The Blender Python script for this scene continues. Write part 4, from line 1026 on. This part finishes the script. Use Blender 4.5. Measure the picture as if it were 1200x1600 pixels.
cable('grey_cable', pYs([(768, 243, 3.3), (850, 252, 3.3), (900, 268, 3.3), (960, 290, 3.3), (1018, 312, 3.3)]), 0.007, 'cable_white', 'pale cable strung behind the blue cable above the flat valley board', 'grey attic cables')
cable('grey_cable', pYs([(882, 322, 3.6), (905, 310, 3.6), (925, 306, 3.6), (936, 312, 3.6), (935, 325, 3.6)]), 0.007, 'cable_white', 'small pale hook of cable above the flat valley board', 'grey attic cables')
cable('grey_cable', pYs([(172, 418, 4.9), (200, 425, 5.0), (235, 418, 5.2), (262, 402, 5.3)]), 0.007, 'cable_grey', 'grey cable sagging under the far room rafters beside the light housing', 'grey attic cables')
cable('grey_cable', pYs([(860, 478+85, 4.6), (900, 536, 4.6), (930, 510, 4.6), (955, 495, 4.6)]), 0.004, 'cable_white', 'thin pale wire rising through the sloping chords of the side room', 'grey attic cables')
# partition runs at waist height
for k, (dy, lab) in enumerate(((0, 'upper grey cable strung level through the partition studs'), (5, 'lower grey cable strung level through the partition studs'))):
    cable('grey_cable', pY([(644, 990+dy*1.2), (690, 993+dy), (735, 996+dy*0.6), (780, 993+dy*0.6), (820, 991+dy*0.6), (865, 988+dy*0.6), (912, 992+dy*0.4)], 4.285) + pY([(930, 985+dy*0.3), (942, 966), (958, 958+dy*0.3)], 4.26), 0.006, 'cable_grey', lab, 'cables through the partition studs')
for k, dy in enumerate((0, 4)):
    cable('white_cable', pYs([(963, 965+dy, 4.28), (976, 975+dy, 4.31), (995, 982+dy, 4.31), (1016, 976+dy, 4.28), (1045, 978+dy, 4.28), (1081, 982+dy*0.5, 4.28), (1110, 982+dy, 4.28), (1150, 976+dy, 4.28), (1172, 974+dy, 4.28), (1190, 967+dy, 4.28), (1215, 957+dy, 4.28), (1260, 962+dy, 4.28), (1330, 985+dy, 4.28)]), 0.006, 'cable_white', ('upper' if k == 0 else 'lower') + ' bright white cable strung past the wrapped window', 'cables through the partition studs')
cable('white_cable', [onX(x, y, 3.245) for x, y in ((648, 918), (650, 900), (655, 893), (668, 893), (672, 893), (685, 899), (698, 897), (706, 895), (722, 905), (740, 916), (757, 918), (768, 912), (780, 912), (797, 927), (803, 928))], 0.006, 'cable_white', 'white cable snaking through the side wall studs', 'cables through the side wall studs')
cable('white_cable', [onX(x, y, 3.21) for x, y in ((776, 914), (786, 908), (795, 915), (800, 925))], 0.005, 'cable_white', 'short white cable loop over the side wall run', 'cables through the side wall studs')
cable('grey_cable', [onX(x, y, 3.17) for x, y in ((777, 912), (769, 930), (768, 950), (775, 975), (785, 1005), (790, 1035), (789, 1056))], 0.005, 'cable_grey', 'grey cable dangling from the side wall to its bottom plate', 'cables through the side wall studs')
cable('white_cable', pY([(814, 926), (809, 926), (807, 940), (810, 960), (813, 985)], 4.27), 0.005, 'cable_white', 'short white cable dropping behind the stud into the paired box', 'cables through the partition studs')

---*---

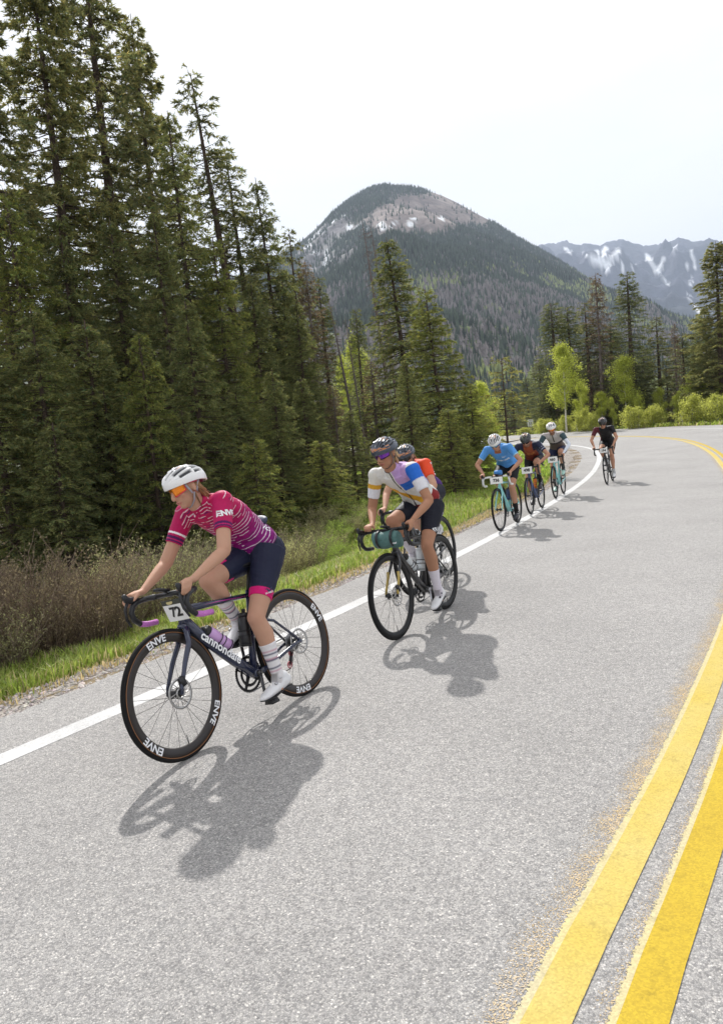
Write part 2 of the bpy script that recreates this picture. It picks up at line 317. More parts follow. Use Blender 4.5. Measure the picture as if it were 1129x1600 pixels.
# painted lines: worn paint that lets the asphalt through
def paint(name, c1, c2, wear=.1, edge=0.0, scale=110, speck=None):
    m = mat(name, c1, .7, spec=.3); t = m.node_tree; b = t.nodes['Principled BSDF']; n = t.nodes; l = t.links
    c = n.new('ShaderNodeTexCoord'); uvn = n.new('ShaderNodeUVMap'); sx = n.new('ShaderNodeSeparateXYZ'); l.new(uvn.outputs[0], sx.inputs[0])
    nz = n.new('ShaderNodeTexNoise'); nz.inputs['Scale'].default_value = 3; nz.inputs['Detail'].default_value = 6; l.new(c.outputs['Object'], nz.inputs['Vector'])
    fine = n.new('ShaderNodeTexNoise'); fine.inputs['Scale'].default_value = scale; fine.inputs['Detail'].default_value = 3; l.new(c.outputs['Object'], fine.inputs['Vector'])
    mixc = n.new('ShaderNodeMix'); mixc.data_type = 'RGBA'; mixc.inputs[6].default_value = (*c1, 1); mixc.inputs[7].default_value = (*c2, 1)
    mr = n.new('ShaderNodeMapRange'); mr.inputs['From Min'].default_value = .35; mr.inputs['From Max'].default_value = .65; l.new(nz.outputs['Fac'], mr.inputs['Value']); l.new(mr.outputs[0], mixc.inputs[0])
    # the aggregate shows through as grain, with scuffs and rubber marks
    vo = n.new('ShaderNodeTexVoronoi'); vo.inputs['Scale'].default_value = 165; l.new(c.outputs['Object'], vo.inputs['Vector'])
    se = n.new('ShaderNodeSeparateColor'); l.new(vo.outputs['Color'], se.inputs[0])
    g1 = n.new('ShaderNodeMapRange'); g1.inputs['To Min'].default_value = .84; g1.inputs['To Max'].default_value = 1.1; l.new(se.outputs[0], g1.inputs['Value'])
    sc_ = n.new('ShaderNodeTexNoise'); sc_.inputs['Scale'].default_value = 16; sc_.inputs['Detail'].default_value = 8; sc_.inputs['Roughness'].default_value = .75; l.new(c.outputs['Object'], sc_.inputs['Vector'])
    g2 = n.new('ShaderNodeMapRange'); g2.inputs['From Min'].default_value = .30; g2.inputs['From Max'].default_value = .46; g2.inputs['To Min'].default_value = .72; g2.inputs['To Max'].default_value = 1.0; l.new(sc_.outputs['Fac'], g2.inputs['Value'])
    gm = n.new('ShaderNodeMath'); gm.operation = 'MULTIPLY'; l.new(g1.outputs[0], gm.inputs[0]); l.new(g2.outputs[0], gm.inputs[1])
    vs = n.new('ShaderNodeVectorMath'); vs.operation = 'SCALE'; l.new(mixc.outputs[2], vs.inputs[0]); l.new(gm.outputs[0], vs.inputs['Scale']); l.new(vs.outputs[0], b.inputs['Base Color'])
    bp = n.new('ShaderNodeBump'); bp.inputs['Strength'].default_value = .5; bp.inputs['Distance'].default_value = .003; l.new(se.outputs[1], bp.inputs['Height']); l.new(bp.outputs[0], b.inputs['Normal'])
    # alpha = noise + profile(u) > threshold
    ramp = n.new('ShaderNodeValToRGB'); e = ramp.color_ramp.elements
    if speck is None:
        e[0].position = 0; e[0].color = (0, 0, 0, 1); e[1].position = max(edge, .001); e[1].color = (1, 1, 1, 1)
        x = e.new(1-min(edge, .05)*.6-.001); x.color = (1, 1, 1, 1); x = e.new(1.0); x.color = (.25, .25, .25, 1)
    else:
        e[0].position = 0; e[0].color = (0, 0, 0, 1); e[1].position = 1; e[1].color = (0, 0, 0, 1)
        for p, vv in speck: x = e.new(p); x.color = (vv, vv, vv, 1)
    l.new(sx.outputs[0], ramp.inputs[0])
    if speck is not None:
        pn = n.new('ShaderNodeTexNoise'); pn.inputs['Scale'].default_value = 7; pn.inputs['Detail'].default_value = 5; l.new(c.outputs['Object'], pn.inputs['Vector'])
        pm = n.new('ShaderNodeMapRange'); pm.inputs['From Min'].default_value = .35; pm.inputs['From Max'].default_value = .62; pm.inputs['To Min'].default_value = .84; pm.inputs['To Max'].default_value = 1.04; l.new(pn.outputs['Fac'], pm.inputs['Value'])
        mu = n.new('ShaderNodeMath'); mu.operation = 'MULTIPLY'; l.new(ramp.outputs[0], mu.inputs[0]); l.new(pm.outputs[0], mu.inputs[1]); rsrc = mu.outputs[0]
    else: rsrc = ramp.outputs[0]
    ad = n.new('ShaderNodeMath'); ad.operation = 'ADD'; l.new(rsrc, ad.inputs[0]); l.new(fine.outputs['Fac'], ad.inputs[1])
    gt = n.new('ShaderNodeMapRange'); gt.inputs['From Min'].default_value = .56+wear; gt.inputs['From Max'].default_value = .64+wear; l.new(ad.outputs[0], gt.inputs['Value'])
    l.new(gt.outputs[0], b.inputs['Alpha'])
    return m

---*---

Exercise brief ▸
In the records above, locate the lines holding the word "pixels". Copy each of them.

Written reply ▸
The Blender Python script for this scene continues. Write part 4, from line 1026 on. This part finishes the script. Use Blender 4.5. Measure the picture as if it were 1200x1600 pixels.
Write part 2 of the bpy script that recreates this picture. It picks up at line 317. More parts follow. Use Blender 4.5. Measure the picture as if it were 1129x1600 pixels.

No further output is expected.